59, 60. calling upon God and saying, Lord Jesus, &c.—An unhappy supplement of our translators is the word "God" here; as if, while addressing the Son, he was really calling upon the Father. The sense is perfectly clear without any supplement at all—"calling upon [invoking] and saying, Lord Jesus"; Christ being the Person directly invoked and addressed by name (compare Ac 9:14). Even Grotius, De Wette, Meyer, &c., admit this, adding several other examples of direct prayer to Christ; and Pliny, in his well-known letter to the Emperor Trajan (A.D. 110 or 111), says it was part of the regular Christian service to sing, in alternate strains, a hymn to Christ as God.

Lord Jesus, receive my spirit—In presenting to Jesus the identical prayer which He Himself had on the cross offered to His Father, Stephen renders to his glorified Lord absolute divine worship, in the most sublime form, and at the most solemn moment of his life. In this commitment of his spirit to Jesus, Paul afterwards followed his footsteps with a calm, exultant confidence that with Him it was safe for eternity (2Ti 1:12).

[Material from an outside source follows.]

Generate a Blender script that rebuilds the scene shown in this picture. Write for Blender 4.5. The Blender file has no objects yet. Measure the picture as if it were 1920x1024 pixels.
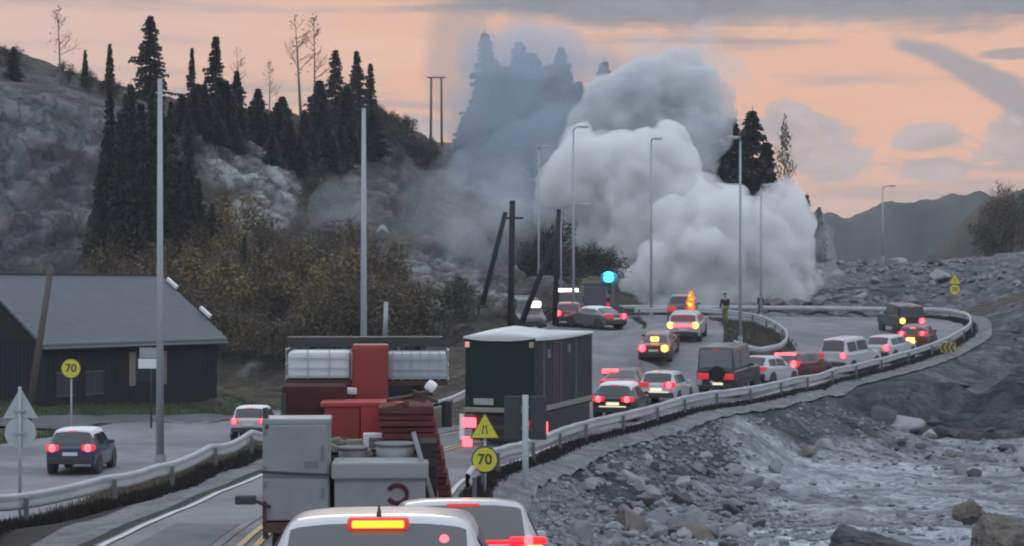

60. cried with a loud voice—with something of the gathered energy of his dying Lord (see on Joh 19:16-30).

Lord—that is, Jesus, beyond doubt, whom he had just before addressed as Lord.

lay not this sin to their charge—Comparing this with nearly the same prayer of his dying Lord, it will be seen how very richly this martyr of Jesus had drunk into his Master's spirit, in its divinest form.

he fell asleep—never said of the death of Christ. (See on 1Th 4:14). How bright the record of this first martyrdom for Christ, amidst all the darkness of its perpetrators; and how many have been cheered by it to like faithfulness even unto death!